_Record excerpts_:
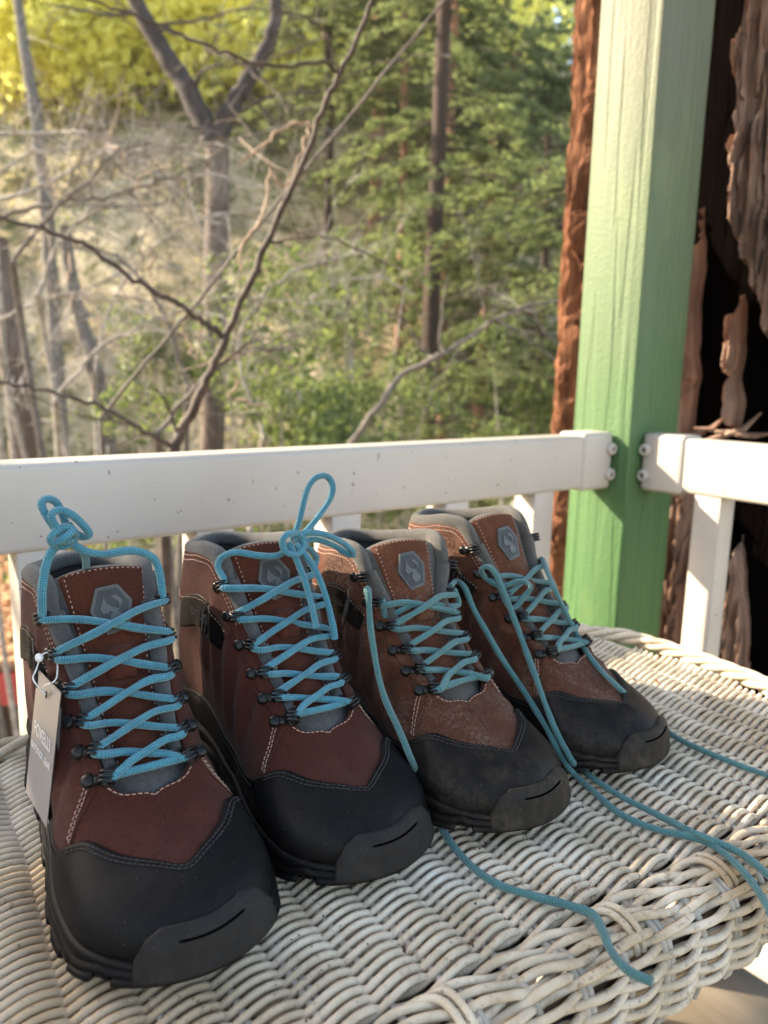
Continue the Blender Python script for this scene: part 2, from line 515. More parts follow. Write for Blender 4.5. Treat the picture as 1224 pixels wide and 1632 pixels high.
# unseen roof boards added overhead to cut the sky light on the porch
roof = bpy.data.objects.new('added_porch_roof', None)
COL.objects.link(roof)
tag(roof, 'unseen roof boards added above the porch to cut the sky light', None, None, 'structure')
for k in range(6):
    b = -.35 + k * .15
    bar('board', -3.4, .7, b, b + .146, 2.55, 2.58, M['deck'], roof, .003, 1)
RT, RB = CAMZ - .092, CAMZ - .182
def railing(label, along_d1):
    root = empty('porch_railing', label, 'railing', tuple(porch(-1.2, -.06) if along_d1 else porch(.06, .9)))
    root['group'] = 'white vinyl railings of the porch'
    inv = np.array(root.location)
    ch = []
    def rb(name, s0, s1, t0, t1, z0, z1, bev=.004, seg=3):
        # s runs away from the post along the railing, t is depth behind the inner face
        if along_d1: o = bar(name, -s1, -s0, -.035 - t1, -.035 - t0, z0, z1, M['vinyl'], None, bev, seg)
        else: o = bar(name, .035 + t0, .035 + t1, s0, s1, z0, z1, M['vinyl'], None, bev, seg)
        o.parent = root
        o.location = np.array(o.location) - inv
        return o
    rb('top_rail', .004, 2.4, 0, .05, RB, RT, .007, 4)
    rb('bottom_rail', .004, 2.4, .002, .048, .06, .13, .005)
    br = rb('bracket', .002, .082, -.0045, .0545, RB - .004, RT + .005, .009, 4)
    starts = [.142, .335, .533, .719, .909] + [1.10 + .19 * k for k in range(7)] if along_d1 else [.1025 + .19 * k for k in range(12)]
    for s0 in starts:
        rb('baluster', s0, s0 + .0465, .004, .048, .125, RB + .003, .002, 2)
    # screw ears at the inner end of the bracket
    for z in (RT - .024, RB + .022):
        m = MB()
        m.lathe([(0, .0), (.0105, .0), (.0112, .006), (.0095, .011), (.005, .012), (.004, .0095), (.0, .009)], sides=16)
        e = m.build('screw_ear', M['vinyl'], root)
        dirw = D2 if along_d1 else -D1
        c = porch(-.011, -.0345, z) if along_d1 else porch(.0345, .011, z)
        e.matrix_local = Matrix(frame(c - inv, V(0, 0, 1), dirw * 1.0))
        m = MB().lathe([(0, .0108), (.0034, .0108), (.0034, .0098)], sides=10)
        sc_ = m.build('screw', M['screw'], e)
    return root
railing('white railing on the left with the long top rail behind the boots', True)
railing('short stretch of white railing to the right of the green post', False)

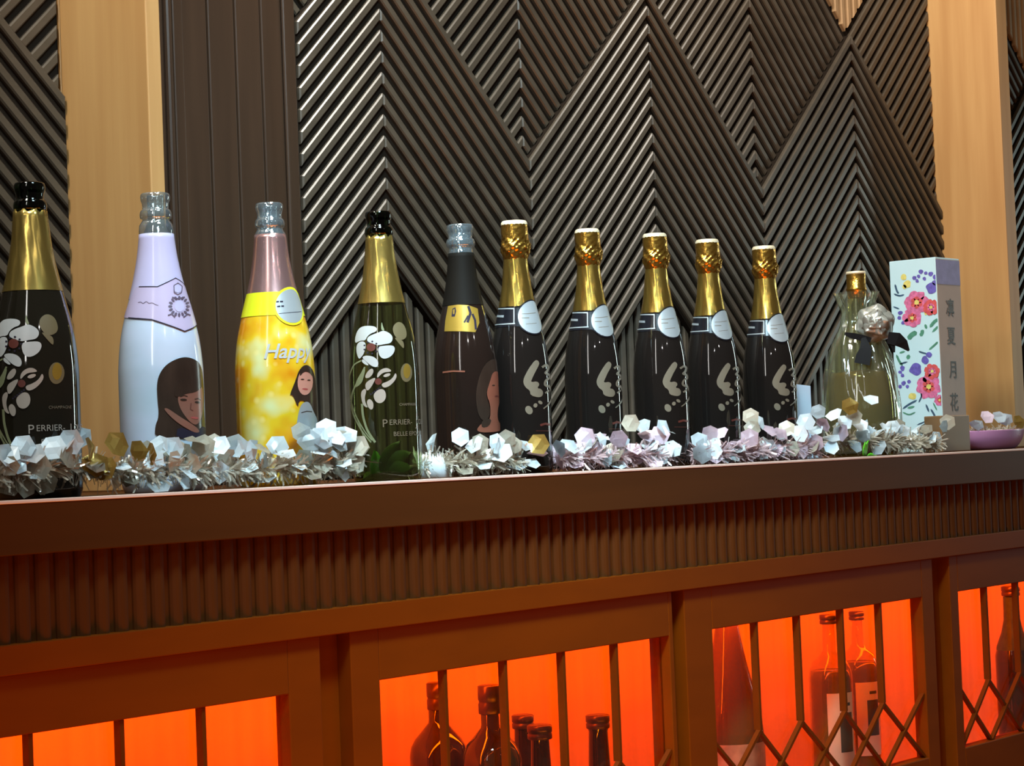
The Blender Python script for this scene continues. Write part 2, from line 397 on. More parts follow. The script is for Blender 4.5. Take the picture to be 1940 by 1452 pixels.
def chevron_panel(x0, x1, ridge, ztop, zlow, parent):
    """zigzag slat panelling: front chevrons with ridge + 2k*HW, back chevrons between them, vertical slats above and below"""
    yb = YW+0.014; front, back, vert, pale = bmesh.new(), bmesh.new(), bmesh.new(), bmesh.new()
    k0 = math.floor((x0-ridge)/HW)-1; k1 = math.ceil((x1-ridge)/HW)+1
    for k in range(k0, k1):
        a = ridge+k*HW; b = a+HW
        if b <= x0 or a >= x1: continue
        up = (k % 2 == 0)                  # peak of the front chevron is at a when k is even
        xp = a if up else b; xv = b if up else a
        lo, hi = max(a, x0), min(b, x1); sgn = -1 if up else 1     # front slats fall away from the peak
        def zc(poly):
            p = clip(poly, 1, 0, lo+0.0006); p = clip(p, -1, 0, -(hi-0.0006)) if p else p
            return clip(p, 0, 1, ZS+0.002) if p else p
        n = 0
        while True:                        # front band, 16 slats
            zt = ztop-n*SP
            if n >= 16: break
            za, zb = (zt-abs(a-xp), zt-abs(b-xp))
            p = zc([(a, za), (b, zb), (b, zb-SW), (a, za-SW)])
            if p and len(p) > 2: slat(front, p, YW+0.0021, YW-0.004)
            n += 1
        # vertical slats under the band
        zlp = ztop-16*SP+0.004
        x = math.floor(a/0.0203)*0.0203
        while x < b:
            p = [(x, ZS), (x+0.0120, ZS), (x+0.0120, zlp+0.3), (x, zlp+0.3)]
            p = zc(p)
            if p: # below line z = zlp - |x-xp|
                s = 1 if up else -1
                p = clip(p, -s, -1, -(zlp + s*xp)) if True else p
            if p and len(p) > 2: slat(vert, p, yb, YW+0.008)
            x += 0.0203
        # back chevrons: peak at xv, bounded below by the front band, above by a valley zigzag
        zq = zlow
        for n in range(-1, 42):
            zt = zq + (20-n)*SP
            za, zb = (zt-abs(a-xv), zt-abs(b-xv))
            p = [(a, za), (b, zb), (b, zb-SW), (a, za-SW)]
            p = zc(p)
            s = 1 if up else -1
            if p: p = clip(p, s, 1, ztop+0.001+s*xp)              # above the front band
            if p: p = clip(p, 0, -1, -2.88)
            ztopv = ztop+HW                                       # upper boundary peaks over xv
            if zt > ztopv+0.01-0.0: continue
            if p and len(p) > 2: slat(back, p, yb, YW+0.0075)
        ztopv = ztop+HW
        x = math.floor(a/0.0203)*0.0203
        while x < b:                       # pale vertical slats above
            p = zc([(x, ZS+0.3), (x+0.0120, ZS+0.3), (x+0.0120, 2.6), (x, 2.6)])
            s = 1 if up else -1           # z >= ztopv - |x-xv| ; for up: xv=b, |x-b| = b-x
            if p: p = clip(p, -s, 1, ztopv - s*xv + 0.008)
            if p and len(p) > 2: slat(pale, p, yb, YW+0.006)
            x += 0.0203
    for nm, b_, m_ in (('front_chevron_slats', front, 'slat'), ('back_chevron_slats', back, 'slat'), ('vertical_slats', vert, 'slat'), ('pale_vertical_slats', pale, 'paleslat')):
        bmesh.ops.recalc_face_normals(b_, faces=b_.faces[:])
        link_mesh(nm, b_, M[m_], parent)
    # backing of the front band, so that it stands proud
    bmk = bmesh.new()
    for k in range(k0, k1):
        a = ridge+k*HW; b = a+HW
        if b <= x0 or a >= x1: continue
        up = (k % 2 == 0); xp = a if up else b; lo, hi = max(a, x0), min(b, x1)
        za, zb = ztop-abs(a-xp), ztop-abs(b-xp); h = 16*SP-0.006
        p = clip([(a, za), (b, zb), (b, zb-h), (a, za-h)], 1, 0, lo); p = clip(p, -1, 0, -hi); p = clip(p, 0, 1, ZS+0.002)
        if len(p) < 3: continue
        n = len(p); A = [bmk.verts.new((q[0], YW+0.0020, q[1])) for q in p]; B = [bmk.verts.new((q[0], yb, q[1])) for q in p]
        bmk.faces.new(A); bmk.faces.new(B[::-1])
        for i in range(n): bmk.faces.new((A[i], B[i], B[(i+1) % n], A[(i+1) % n]))
    bmesh.ops.recalc_face_normals(bmk, faces=bmk.faces[:])
    link_mesh('panel_backing', bmk, M['slatback'], parent)
ZT = CAMZ+0.7220
chevron_panel(1.8138, 3.4564, XA, ZT, CAMZ+0.63524, wall)
pv = at(122, 185, YW)
chevron_panel(0.30, 1.4483, pv.x-HW, pv.z+HW, pv.z+HW-0.010, wall)
chevron_panel(3.54, 4.6, 3.85, ZT, CAMZ+0.63524, wall)

# tan timber posts standing off the wall
bm = bmesh.new(); box(bm, 1.4483, 1.4683, 1.800, YW+0.014, ZS, 2.85, 0.0015); struct('trim_1', bm, M['post'])
bm = bmesh.new(); box(bm, 3.4564, 3.4964, 1.817, YW+0.014, ZS, 2.85, 0.0015); struct('trim_2', bm, M['post'])
# dark grooved boards between the left post and the chevrons
bm = bmesh.new()
xs = [1.470] + [at(p, 220, YW-0.006).x for p in (326, 348, 399, 451, 500, 546)] + [1.8125]
for i, (a, b) in enumerate(zip(xs, xs[1:])):
    yy = YW-0.006-(0.006 if i in (1,) else 0) + (0.004 if i == 6 else 0) - (0.004 if i == 0 else 0)
    box(bm, a+0.0006, b-0.0012, yy, YW+0.014, ZS, 2.85, 0.0022)
xr = at(322, 220, YW-0.012).x
tube(bm, [(xr, YW-0.012, ZS), (xr, YW-0.012, 2.85)], 0.0055, 12)
xr = at(543, 220, YW-0.010).x
tube(bm, [(xr, YW-0.010, ZS), (xr, YW-0.010, 2.85)], 0.0028, 12)
struct('trim_3', bm, M['boards'])

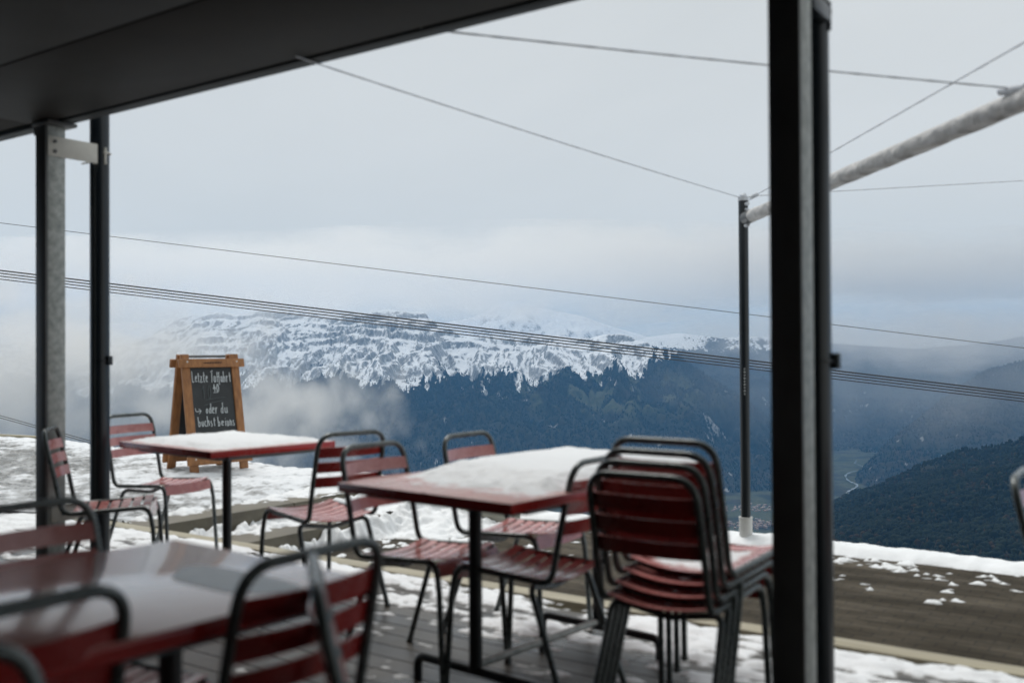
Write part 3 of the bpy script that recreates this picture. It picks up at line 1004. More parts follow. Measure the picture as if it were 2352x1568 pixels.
tag(o, 'pale beige timber edging along the outer rim of the deck', 'edging', kind='structure')

GZ = -.27
pvm = MB()
pvm.box((-.05, 5.835, GZ - 1.0), (12.9, 3.31, 2.0))
pav = pvm.build('paved_terrace', M['paver'], smooth=False)
tag(pav, 'brown brick paved terrace outside the deck', 'terrace', kind='structure')


def sheet(name, x0, x1, y0, y1, res, base, thick, mat, keep=0.0, rot=0.0, org=(0, 0, 0), skirt=.004):
    nx, ny = max(3, int((x1 - x0) / res)), max(3, int((y1 - y0) / res))
    X, Y = np.meshgrid(np.linspace(x0, x1, nx), np.linspace(y0, y1, ny))
    T = thick(X, Y)
    B = base(X, Y)
    Zz = B + np.maximum(T, -skirt)
    kv = T > keep
    kf = kv[:-1, :-1] | kv[1:, :-1] | kv[:-1, 1:] | kv[1:, 1:]
    idx = np.arange(nx * ny).reshape(ny, nx)
    f = np.stack([idx[:-1, :-1], idx[:-1, 1:], idx[1:, 1:], idx[1:, :-1]], -1)[kf]
    used, inv = np.unique(f.ravel(), return_inverse=True)
    co = np.stack([X, Y, Zz], -1).reshape(-1, 3)[used]
    me = bpy.data.meshes.new(name)
    me.from_pydata(co.tolist(), [], inv.reshape(-1, 4).tolist())
    me.polygons.foreach_set('use_smooth', [True] * len(me.polygons))
    me.materials.append(mat)
    me.update()
    fa = me.attributes.new('depth', 'FLOAT', 'POINT'); fa.data.foreach_set('value', np.clip(T.ravel()[used] / .009, 0, 1).astype(np.float32))
    o = bpy.data.objects.new(name, me); COL.objects.link(o)
    o.location = org; o.rotation_euler = (0, 0, rot)
    return o, (X, Y, T, used)


LZ = .012
# trodden snow field on the left, a low step above the deck
def lawn_base(X, Y):
    return LZ + 0 * X


def lawn_t(X, Y):
    t = fbm(X / .9, Y / .9, 201, 4) * .035 + fbm(X / .16, Y / .16, 211, 4) * .022
    t = t + sstep(-9.5, -13, X) * .05
    return t * sstep(4.12, 4.5, Y) + .01


X = np.linspace(-17.5, -6.30, 270)
Yv = np.linspace(4.175, 7.20, 130)
YMIN = 4.175 - .30 * sstep(-6.9, -7.5, X)
X, Yv = np.meshgrid(X, Yv)
YMIN = YMIN[None, :]
e_y = 7.14 + np.clip(-7.5 - X, 0, 10) * .04 + fbm(X / 1.3, X * 0, 221, 3) * .06
Yl = YMIN + (Yv - 4.175) / (7.20 - 4.175) * (e_y - YMIN)
Zl = LZ - .05 * sstep(-6.42, -6.32, X) + lawn_t(X, Yl) * sstep(-6.31, -6.5, X) + .03 * sstep(-7.0, -7.8, X) * sstep(5.0, 4.2, Yl)
Zl = np.where(Yv > 7.19, -1.6, Zl)
sn = grid_mesh('snowy_ground', X, Yl, Zl, M['slush'])
fa = sn.data.attributes.new('slush', 'FLOAT', 'POINT')
sl = .46 + .62 * sstep(-8.8, -10.2, X) * sstep(7.15, 6.3, Yl) + .42 * sstep(5.5, 4.6, Yl) - .35 * sstep(6.1, 7.0, Yl)
fa.data.foreach_set('value', np.clip(sl, 0, 1).astype(np.float32).ravel())
tag(sn, 'trodden patchy snow covering the raised ground on the left', 'snow', kind='structure')

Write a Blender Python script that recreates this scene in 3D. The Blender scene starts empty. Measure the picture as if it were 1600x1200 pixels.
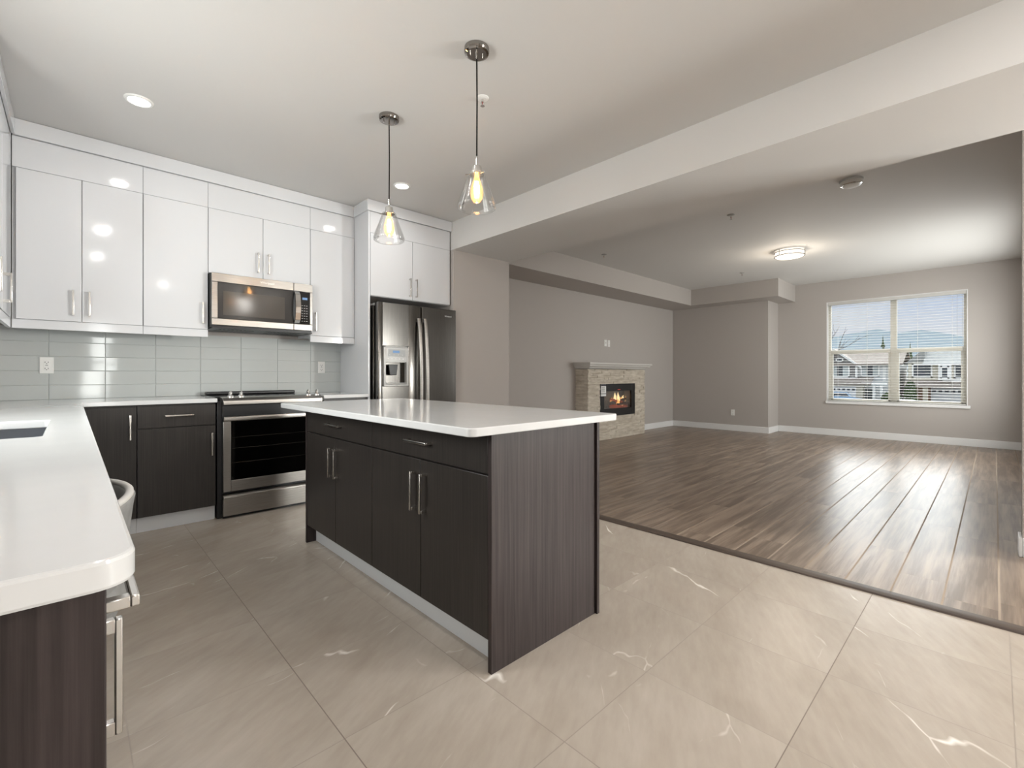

_Problem to solve_:
Within the listing above, give again exactly every line from the line with "Write part 3" through the line with "tag(o, 'pale beige", both included, and no other line.

_Exercise output_:
Write part 3 of the bpy script that recreates this picture. It picks up at line 1004. More parts follow. Measure the picture as if it were 2352x1568 pixels.
tag(o, 'pale beige timber edging along the outer rim of the deck', 'edging', kind='structure')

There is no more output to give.